ガナーヴィヤ、自己を解放する新作
インド出身の歌手ガナーヴィヤ(Ganavya)の新譜『like the sky I’ve been too quiet』という作品を聴き、音楽の意味や価値についてあらためて気付かされるリスナーは多いだろう。
極めて個性的なアーティストであるガナーヴィヤは、この特別なアルバムで南インドの伝統的な価値観やそこから生じた音楽をスピリチュアル・ジャズやエレクトロニック・ミュージックに手繰り寄せ、アンビエントなテクスチャーで繋ぎ合わせた。
アルバムは終始、哲学としての音楽に対するガナーヴィヤの意識の解像度の高さを感じさせる。彼女はカルナティックの高名な音楽家を祖母にもち、幼少時からその技法を叩き込まれ、自身は物質的・精神的ディアスポラとしてニューヨーク、フロリダ、南インドを転々としてきた。“ユニーク”という言葉を謙遜し忌避する彼女だが、若い時期の多くをインド南部の巡礼路に費やし、ハリカタ(harikathā)という物語芸術の形式を学び、階層的な社会構造を批判する詩を歌ってきた経験はやはり何者にも代え難い。

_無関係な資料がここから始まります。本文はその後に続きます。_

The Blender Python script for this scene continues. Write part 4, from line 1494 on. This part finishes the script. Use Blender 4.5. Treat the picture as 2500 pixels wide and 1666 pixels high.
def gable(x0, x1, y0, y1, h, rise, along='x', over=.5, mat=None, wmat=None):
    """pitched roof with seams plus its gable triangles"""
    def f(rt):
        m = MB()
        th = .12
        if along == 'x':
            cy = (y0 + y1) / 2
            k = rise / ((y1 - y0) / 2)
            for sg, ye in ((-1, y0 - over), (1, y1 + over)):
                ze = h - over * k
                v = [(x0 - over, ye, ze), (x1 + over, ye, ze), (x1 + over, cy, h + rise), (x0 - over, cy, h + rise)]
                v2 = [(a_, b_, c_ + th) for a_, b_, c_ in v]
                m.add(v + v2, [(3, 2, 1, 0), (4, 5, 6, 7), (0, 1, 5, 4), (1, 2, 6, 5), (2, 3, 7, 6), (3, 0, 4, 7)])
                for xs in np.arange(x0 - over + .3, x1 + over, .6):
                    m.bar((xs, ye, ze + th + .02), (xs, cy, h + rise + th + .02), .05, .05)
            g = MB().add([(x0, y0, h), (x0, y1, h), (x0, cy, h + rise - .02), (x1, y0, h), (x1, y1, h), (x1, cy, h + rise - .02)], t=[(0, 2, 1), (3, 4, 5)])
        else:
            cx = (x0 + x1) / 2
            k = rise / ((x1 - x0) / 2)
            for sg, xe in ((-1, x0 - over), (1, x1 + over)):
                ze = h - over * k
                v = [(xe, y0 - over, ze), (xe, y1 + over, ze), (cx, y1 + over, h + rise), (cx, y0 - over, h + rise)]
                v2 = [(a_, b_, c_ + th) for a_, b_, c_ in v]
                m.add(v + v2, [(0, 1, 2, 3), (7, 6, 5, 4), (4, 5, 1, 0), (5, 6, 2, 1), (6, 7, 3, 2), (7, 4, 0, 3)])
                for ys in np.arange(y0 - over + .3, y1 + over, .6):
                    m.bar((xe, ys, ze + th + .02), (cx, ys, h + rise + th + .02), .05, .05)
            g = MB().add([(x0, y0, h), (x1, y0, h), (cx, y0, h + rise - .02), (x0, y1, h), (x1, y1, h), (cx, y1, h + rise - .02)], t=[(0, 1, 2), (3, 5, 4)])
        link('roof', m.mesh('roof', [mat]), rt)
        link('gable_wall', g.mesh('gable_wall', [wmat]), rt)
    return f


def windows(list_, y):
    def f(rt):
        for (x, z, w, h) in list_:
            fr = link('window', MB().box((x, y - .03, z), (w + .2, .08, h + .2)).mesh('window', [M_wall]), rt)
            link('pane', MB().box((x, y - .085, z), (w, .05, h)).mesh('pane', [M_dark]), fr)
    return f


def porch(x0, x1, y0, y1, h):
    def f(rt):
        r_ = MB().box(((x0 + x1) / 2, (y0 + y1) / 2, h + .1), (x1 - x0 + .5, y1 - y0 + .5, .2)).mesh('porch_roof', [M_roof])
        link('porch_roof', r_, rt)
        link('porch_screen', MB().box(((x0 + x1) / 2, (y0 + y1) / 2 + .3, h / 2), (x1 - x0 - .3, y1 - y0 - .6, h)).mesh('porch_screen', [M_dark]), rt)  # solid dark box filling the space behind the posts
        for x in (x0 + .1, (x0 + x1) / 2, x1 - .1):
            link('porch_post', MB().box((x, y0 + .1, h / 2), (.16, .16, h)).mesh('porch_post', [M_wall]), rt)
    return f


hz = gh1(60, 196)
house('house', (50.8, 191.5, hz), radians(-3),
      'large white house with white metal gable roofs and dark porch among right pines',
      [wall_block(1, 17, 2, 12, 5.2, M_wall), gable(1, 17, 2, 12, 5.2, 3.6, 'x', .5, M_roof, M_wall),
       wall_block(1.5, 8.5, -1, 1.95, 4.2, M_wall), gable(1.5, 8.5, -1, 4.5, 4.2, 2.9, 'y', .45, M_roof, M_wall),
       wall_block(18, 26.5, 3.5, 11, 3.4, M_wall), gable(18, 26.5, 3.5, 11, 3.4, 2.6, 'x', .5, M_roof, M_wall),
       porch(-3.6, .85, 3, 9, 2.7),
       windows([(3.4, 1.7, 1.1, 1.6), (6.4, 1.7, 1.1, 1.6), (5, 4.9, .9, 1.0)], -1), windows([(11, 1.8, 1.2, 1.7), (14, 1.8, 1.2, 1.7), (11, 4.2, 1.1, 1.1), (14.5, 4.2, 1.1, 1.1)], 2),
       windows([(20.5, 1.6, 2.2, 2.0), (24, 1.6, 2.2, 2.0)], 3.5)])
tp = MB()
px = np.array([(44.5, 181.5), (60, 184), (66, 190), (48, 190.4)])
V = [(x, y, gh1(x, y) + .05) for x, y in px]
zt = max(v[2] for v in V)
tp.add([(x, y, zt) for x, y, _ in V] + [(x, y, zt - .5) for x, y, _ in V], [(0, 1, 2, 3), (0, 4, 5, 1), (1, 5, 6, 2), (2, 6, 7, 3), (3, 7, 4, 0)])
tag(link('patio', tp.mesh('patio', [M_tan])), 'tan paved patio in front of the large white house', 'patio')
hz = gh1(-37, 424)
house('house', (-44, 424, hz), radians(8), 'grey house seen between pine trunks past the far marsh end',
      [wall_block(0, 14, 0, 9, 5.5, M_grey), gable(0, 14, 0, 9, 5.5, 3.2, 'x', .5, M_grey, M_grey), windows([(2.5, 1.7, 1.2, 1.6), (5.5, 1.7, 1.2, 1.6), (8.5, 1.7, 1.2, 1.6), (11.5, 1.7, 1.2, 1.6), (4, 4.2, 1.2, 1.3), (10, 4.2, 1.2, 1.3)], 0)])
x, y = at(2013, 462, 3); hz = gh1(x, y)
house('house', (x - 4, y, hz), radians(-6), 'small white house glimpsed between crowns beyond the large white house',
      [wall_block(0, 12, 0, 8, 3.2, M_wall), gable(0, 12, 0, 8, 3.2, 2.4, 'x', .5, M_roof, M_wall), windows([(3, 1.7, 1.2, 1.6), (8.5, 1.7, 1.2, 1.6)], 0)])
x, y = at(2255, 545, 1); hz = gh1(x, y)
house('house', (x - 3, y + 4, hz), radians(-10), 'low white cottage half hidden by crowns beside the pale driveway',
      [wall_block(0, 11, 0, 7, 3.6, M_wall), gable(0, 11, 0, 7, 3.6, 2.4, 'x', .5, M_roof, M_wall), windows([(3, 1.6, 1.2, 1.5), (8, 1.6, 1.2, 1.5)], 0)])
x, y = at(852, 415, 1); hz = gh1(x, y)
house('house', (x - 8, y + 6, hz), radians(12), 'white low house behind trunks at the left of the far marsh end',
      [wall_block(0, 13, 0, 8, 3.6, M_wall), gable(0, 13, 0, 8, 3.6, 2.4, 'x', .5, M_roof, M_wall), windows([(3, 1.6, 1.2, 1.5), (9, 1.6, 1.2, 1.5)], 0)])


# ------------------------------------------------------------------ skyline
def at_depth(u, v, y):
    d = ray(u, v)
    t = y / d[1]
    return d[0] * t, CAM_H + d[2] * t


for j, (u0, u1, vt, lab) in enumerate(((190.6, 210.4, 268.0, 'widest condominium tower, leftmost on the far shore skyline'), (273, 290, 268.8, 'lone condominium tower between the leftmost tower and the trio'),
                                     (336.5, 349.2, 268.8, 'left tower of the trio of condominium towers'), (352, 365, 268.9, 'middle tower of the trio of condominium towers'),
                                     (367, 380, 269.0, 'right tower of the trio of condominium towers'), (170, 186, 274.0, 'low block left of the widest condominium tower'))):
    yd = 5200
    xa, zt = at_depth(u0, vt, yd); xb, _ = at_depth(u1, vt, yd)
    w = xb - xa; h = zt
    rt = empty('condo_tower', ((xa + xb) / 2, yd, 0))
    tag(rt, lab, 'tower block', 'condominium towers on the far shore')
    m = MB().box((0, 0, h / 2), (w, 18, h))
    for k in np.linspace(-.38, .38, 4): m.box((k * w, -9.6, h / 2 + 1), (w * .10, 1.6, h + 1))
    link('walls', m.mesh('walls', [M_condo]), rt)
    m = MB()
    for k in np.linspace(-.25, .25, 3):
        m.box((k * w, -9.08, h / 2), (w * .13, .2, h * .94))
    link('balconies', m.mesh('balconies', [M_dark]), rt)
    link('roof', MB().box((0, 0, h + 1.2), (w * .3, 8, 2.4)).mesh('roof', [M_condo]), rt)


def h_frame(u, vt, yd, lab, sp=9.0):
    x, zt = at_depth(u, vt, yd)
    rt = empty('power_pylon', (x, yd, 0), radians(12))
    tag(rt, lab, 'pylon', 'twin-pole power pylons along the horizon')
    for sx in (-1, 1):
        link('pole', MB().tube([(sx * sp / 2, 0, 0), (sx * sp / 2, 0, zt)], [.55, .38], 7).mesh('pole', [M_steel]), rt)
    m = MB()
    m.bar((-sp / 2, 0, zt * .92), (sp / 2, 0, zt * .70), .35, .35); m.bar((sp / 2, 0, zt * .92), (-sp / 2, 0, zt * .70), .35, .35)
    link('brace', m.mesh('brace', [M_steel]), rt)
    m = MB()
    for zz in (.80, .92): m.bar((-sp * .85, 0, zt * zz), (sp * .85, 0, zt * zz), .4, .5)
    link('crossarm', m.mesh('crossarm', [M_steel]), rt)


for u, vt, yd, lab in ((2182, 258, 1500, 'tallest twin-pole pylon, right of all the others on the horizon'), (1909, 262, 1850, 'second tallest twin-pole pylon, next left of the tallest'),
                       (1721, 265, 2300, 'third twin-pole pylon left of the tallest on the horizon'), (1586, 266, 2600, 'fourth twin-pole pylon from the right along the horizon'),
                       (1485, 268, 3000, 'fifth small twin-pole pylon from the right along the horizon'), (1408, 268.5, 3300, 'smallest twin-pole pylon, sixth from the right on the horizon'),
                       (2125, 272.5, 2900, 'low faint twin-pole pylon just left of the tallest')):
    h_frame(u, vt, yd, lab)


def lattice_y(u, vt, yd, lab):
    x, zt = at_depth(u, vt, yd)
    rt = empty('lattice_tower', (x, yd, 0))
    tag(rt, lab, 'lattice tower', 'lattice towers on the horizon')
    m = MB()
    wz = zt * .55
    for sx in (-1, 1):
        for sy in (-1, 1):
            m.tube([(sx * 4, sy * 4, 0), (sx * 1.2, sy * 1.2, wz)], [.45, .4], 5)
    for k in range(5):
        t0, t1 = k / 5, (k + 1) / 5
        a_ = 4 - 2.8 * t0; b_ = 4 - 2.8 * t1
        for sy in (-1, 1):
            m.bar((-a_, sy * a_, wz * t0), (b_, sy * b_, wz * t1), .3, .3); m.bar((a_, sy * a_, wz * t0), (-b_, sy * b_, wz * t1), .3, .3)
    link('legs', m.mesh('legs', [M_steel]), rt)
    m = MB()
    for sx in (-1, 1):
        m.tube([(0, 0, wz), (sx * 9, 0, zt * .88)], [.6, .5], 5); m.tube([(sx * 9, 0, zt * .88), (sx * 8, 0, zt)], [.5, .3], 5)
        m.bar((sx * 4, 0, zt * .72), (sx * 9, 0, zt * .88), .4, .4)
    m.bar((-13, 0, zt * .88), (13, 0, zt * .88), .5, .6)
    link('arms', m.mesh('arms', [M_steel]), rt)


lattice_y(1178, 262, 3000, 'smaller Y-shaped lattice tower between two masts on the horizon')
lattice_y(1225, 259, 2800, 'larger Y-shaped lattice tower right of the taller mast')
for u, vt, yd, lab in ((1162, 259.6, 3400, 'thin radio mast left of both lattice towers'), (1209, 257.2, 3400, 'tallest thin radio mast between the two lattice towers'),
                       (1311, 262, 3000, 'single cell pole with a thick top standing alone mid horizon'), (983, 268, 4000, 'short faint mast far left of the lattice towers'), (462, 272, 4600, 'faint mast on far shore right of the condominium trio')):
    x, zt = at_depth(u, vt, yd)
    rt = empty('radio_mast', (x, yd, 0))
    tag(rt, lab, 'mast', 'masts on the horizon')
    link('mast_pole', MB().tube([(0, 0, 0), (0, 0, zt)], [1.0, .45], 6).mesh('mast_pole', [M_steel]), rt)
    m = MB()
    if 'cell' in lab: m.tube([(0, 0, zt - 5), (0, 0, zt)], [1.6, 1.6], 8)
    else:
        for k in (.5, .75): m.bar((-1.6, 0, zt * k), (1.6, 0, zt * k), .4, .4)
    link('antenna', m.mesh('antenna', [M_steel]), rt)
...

彼女はデビュー作『Aikyam: Onnu』(2018年)について、それは不快なプロセスであり「とても難しく、自分の声に生々しく疎遠になったように感じました」と告白している。
それを知ると、今作のタイトル“空のように、私は静かすぎた”の意味が途端に明瞭になる。
彼女が「アルバム名は、私がこれまで静かに過ごしてきたこと、そして今はもう静かではないことを認めることに由来しています。私は前進しており、物事は急速に進んでいます」と語る通り、この作品のタイトルはガナーヴィヤが本当に音楽に戻る準備ができたことを力強く示しているのだ。
アルバムに収められたタイトルを眺めるだけでも、そこにはガナーヴィヤの多くのインスピレーションが渦巻いていることが手に取るようにわかる。これほど静謐で、なおかつ刺激的な作品は他になかなかない。
アルバムはシャバカ・ハッチングス(Shabaka Hutchings)のレーベル、Native Rebel Recordingsからリリースされている。
Ganavya 略歴
ガナーヴィヤ(Ganavya Doraiswamy)は南インドのタミル・ナードゥ州生まれ。彼女の祖母であるシーサ・ドライスワミー(Seetha Doraiswamy, 1926 – 2013)はカルナティックの有名なマルチ楽器奏者で、とりわけ水で満たされた茶碗のようなものを叩くジャルタラン(jal tarang)の巨匠として知られ、この忘れかけられた楽器の復興と継承に多大な貢献をした人物である。
ガナーヴィヤは子供の頃に巡礼などを通して学んだ古代インドの精神性や歌唱法と、現代音楽やジャズの融合というニッチな分野を切り拓いてきた。演劇と心理学の学位を取得し、現代パフォーマンスと民族音楽学の学位も取得している。バークリー音楽大学では大学院の特別研究員として「インド音楽のサウンド」というタイトルのコースをつくり、そのためのテキストも執筆。ハーバード大学の博士課程でも学ぶなど、特別な才能で幅広く活躍している。
キューバのピアニスト、アルフレッド・ロドリゲス(Alfredo Rodríguez)の傑作アルバム『Tocororo』(2012年)にゲスト参加しタイトル曲を歌ったことでその名が広く知られるようになり、2018年には初のソロ作『Aikyam: Onnu』をリリース。ニューヨーク・タイムズ誌やダウンビート、オール・アバウト・ジャズなど米国でも高く評価された。
現在の米国のジャズシーンを代表する女性歌手/ベース奏者エスペランサ・スポルディング(Esperanza Spalding)が様々な分野の専門家と協力し“究極のヒーリング・アルバム”として制作し、第64回グラミー賞で最優秀ジャズ・ヴォーカル・アルバム賞を受賞した2021年作『Songwrights Apothecary Lab』では南インド音楽の専門家としてリード・リサーチャー/ヴォーカリストとして参加。
さらに2023年にはブラジル出身のベーシスト/作曲家ムニール・オッスン(Munir Hossn)とのデュオアルバム『Sister, Idea』を発表するなど、多様性を増す音楽界で確固たる独自性を築いてきた。
ガナーヴィヤはこうした実績から、米国内外で関心が高まるインド音楽の第一人者として深い信頼を積み重ねている。